Work instructions -
Would you quote the material below in full and unchanged?
*** Supplied data ***
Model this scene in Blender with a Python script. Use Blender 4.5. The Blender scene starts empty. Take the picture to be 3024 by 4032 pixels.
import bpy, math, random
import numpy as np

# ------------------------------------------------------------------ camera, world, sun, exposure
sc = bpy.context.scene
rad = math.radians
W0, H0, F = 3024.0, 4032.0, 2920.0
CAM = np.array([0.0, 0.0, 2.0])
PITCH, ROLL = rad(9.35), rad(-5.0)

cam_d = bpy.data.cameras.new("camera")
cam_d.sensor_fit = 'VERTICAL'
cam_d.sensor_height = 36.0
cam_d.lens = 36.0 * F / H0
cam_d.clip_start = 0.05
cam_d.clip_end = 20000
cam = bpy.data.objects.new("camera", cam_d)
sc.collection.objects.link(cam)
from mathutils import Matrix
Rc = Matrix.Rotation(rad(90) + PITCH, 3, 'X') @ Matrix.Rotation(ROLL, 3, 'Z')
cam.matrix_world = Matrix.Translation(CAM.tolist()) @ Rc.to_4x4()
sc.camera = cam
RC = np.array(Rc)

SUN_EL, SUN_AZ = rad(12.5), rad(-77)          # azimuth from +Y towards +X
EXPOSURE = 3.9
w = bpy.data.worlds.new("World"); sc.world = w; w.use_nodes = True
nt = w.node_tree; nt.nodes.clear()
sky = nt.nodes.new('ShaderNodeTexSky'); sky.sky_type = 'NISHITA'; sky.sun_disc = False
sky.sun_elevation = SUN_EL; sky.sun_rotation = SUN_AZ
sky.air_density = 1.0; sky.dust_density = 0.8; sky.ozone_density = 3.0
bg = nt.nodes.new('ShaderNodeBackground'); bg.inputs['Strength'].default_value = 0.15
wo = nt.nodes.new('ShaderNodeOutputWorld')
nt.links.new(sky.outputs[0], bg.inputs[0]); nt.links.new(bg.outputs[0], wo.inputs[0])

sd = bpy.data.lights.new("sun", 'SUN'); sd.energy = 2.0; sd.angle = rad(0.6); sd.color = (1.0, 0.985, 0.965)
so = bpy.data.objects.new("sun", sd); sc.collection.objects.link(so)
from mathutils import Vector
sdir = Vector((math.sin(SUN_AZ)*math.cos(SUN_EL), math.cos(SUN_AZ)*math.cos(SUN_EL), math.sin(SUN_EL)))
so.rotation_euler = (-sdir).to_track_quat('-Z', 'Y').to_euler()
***
Answer to the problem -
Model this scene in Blender with a Python script. Use Blender 4.5. The Blender scene starts empty. Take the picture to be 3024 by 4032 pixels.
import bpy, math, random
import numpy as np

# ------------------------------------------------------------------ camera, world, sun, exposure
sc = bpy.context.scene
rad = math.radians
W0, H0, F = 3024.0, 4032.0, 2920.0
CAM = np.array([0.0, 0.0, 2.0])
PITCH, ROLL = rad(9.35), rad(-5.0)

cam_d = bpy.data.cameras.new("camera")
cam_d.sensor_fit = 'VERTICAL'
cam_d.sensor_height = 36.0
cam_d.lens = 36.0 * F / H0
cam_d.clip_start = 0.05
cam_d.clip_end = 20000
cam = bpy.data.objects.new("camera", cam_d)
sc.collection.objects.link(cam)
from mathutils import Matrix
Rc = Matrix.Rotation(rad(90) + PITCH, 3, 'X') @ Matrix.Rotation(ROLL, 3, 'Z')
cam.matrix_world = Matrix.Translation(CAM.tolist()) @ Rc.to_4x4()
sc.camera = cam
RC = np.array(Rc)

SUN_EL, SUN_AZ = rad(12.5), rad(-77)          # azimuth from +Y towards +X
EXPOSURE = 3.9
w = bpy.data.worlds.new("World"); sc.world = w; w.use_nodes = True
nt = w.node_tree; nt.nodes.clear()
sky = nt.nodes.new('ShaderNodeTexSky'); sky.sky_type = 'NISHITA'; sky.sun_disc = False
sky.sun_elevation = SUN_EL; sky.sun_rotation = SUN_AZ
sky.air_density = 1.0; sky.dust_density = 0.8; sky.ozone_density = 3.0
bg = nt.nodes.new('ShaderNodeBackground'); bg.inputs['Strength'].default_value = 0.15
wo = nt.nodes.new('ShaderNodeOutputWorld')
nt.links.new(sky.outputs[0], bg.inputs[0]); nt.links.new(bg.outputs[0], wo.inputs[0])

sd = bpy.data.lights.new("sun", 'SUN'); sd.energy = 2.0; sd.angle = rad(0.6); sd.color = (1.0, 0.985, 0.965)
so = bpy.data.objects.new("sun", sd); sc.collection.objects.link(so)
from mathutils import Vector
sdir = Vector((math.sin(SUN_AZ)*math.cos(SUN_EL), math.cos(SUN_AZ)*math.cos(SUN_EL), math.sin(SUN_EL)))
so.rotation_euler = (-sdir).to_track_quat('-Z', 'Y').to_euler()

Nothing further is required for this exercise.